- Lol, they didn’t even remove the watermark.
- Why throw Tom Hanks under the bus?
Tom Hanks has been vocally anti Trump
Ya know whose photos with Epstein aren’t fake?
Trump, Knauss, Epstein, & Maxwell At Mar-A-Lago
From left, American real estate developer Donald Trump and his girlfriend (and future wife), former model Melania Knauss, financier (and future convicted sex offender) Jeffrey Epstein, and British socialite Ghislaine Maxwell pose together at the Mar-a-Lago club, Palm Beach, Florida, February 12, 2000. (Photo by Davidoff Studios/Getty Images)
X is an intentional misinformation pipeline.
Block X nationally.
I don’t mind blocking them as something to do today but society really needs to figure out what they want to do with this stuff long term.
From a user level I believe having a Adblock type shared lists that block crappy accounts like the one circulates this stuff would be pretty nice.
The type of people who understand and will use (collaboratively or otherwise) the tools available to proactively filter what information reaches them are going to generally fall into two categories:
- people who are not particularly susceptible to misinformation
- people already captured by misinformation (who will use such tools to help avoid cognitive dissonance, usually with block lists curated by their thought leaders)
I think the misinformation problem is, at it’s root, a shortage of trust in institutions (fueled partly by actual failures, but more by deliberate attacks). As such, there is no systemic solution that people who most need it won’t go to great lengths to circumvent. But combatting misinformation is a numbers game, and the largest number of vulnerable citizens are low-information voters who are not particularly radicalized but simply react to whatever reaches them with far too little skepticism.
For them, I think some simple, low level and easily circumvented internet filtering would do a world of good. Like just have our ISPs serve up DNS redirects to government-hosted pages proclaiming the site is blocked and detailing why, with links to things like private, non-partisan analysis as supporting evidence. Circumventing this is trivial, but the initial hurdle is good enough to redirect a sizeable amount of low-information, unmotivated users somewhere more productive or at least better moderated. It’s also weak enough to minimize the inevitable complaints about censorship.

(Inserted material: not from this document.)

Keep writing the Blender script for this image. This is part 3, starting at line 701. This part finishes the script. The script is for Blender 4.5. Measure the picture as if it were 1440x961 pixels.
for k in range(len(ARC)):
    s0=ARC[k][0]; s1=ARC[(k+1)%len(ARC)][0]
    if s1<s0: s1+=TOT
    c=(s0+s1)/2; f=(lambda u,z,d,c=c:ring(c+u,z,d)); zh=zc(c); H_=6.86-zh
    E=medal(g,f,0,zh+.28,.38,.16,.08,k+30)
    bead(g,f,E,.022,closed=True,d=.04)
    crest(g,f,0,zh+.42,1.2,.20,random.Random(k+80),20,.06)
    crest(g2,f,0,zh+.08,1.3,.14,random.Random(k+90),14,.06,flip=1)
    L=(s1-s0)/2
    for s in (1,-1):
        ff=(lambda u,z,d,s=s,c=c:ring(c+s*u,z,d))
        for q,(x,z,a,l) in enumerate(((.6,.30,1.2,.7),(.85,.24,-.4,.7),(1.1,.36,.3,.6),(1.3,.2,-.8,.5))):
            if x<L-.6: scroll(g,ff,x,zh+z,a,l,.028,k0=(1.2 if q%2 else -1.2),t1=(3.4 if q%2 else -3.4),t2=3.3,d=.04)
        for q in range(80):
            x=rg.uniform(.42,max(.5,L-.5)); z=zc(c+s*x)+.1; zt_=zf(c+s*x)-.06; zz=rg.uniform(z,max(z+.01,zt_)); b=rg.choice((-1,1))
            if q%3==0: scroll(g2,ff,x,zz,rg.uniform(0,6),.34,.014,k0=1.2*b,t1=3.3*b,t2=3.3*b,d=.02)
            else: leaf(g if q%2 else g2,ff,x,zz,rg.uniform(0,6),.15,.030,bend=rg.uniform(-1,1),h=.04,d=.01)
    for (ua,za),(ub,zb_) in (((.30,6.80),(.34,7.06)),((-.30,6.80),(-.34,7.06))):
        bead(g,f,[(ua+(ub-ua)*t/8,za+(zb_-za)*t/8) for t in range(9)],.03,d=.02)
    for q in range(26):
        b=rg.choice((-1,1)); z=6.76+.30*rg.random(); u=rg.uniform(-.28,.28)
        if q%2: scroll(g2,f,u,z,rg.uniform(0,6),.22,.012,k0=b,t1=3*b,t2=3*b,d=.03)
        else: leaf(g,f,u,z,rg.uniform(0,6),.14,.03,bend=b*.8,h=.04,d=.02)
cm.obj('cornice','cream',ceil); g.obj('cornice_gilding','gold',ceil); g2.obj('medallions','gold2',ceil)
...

I don’t like censorship myself, but I’m past believing we can maintain national security with none at all. People who are reasonably well-informed are finding their collective future just as threatened as the low-information voters inviting foreign influence through the back door.
Like just have our ISPs serve up DNS redirects to government-hosted pages proclaiming the site is blocked and detailing why, with links to things like private, non-partisan analysis as supporting evidence.
and you will have created a new machine for the carnival barkers to point at and say “see how much they want to hide the truth from you!”
I dont have a solution, but fail to see how this may be one. censorship is almost always a tool that will eventually remove the hand of the wielder.